Q: Is it slimy to apply marketing to nonprofits?

A: Heck no!

1. Marketing is a tool.  Tools aren’t good or evil.  They are morally neutral methods that can be used for noble reasons or not.  Marketing a good cause is a noble endeavor.

2. As people with a cause, we’re in the business of persuasion.  Marketing is a way to be more convincing so that we’re better at persuading people to buckle up, donate, sign a petition, eat healthily, etc.  Marketing isn’t “manipulation,” it’s a way of doing what we already do, better. 

3. Marketing is respectful.  Refusing to take into account the audience’s perspective and talking to people as if you’re hollering into a mission megaphone is not respectful.  Asking people what they care about and then relating our cause to their values is respectful.  Good marketing is a conversation, and that’s much less slimy than a soliloquy.

4. Marketing is efficient.  What is immoral is slimy is not doing good marketing and wasting precious taxpayer or donor dollars on dealing with social issues ineffectively.

But, as I say in the book, there is a line.

We have to be true to ourselves.  Marketing allows us to meet our audiences where they are, physically and mentally, but it does not require us to lose our own way.  We should stay true to our mission, represent ourselves honestly, and promise only what we can deliver.  In that way, we gain a competitive advantage over all the other folks using marketing for more nefarious ends.

Comments

You’re so right that that there’s nothing slimy
about offering people an opportunity to help improve people’s lives.

The sliminess associated with marketing usually comes up when marketing claims are exaggerated beyond reality—and beyond belief.

One way to learn how to avoid creating slimy marketing is to get face-to-face with people you want to communicate with so you can see what they respond to.

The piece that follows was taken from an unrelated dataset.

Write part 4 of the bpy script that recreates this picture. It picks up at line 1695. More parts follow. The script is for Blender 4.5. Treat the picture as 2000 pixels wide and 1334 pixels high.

Posted by Cliff Allen  on  11/03  at  04:22 AM

I think marketing is not a tool, it is a concept, or a set of concepts. That’s an important distinction. Concepts can be good or evil. They are not morally neutral. Marketing a good cause is only noble if the marketing activity is noble. The ends do not justify the means. I have taken marketing courses as a part of the nonprofit managemant and leadership program at the University of Missouri in Saint Louis. I have seen marketing concepts that use methods to keep people emotionally on edge (yes, it’s described just that way) in the belief that this leads customers buy more. Doing this would be in direct contrast to my organization’s mission. I read the section in the marketing textbook on the latest thing, “relationship marketing”. There was no discussion of what a relationship is, positive or negative; this, in a book aimed at a culture with a 50% divorce rate, where most violent crimes are committed by friends and family of the victim.

But I am sure that, whether they realize it or not, all nonprofits are engaged in marketing. So let’s be sure to do it conciously, ethically, and in accordance with our organizations’ missions. And let’s continue to examine our missions and our work as well.

Posted by Mark Rubbert  on  12/07  at  02:46 PM

Hi, I found this post going through your old articles and had to comment on it. I believe you are totally right if marketing is done in an honest fashion and gives people the truth and not some half truths that some of the more nefarious marketers use then it is no way slimy.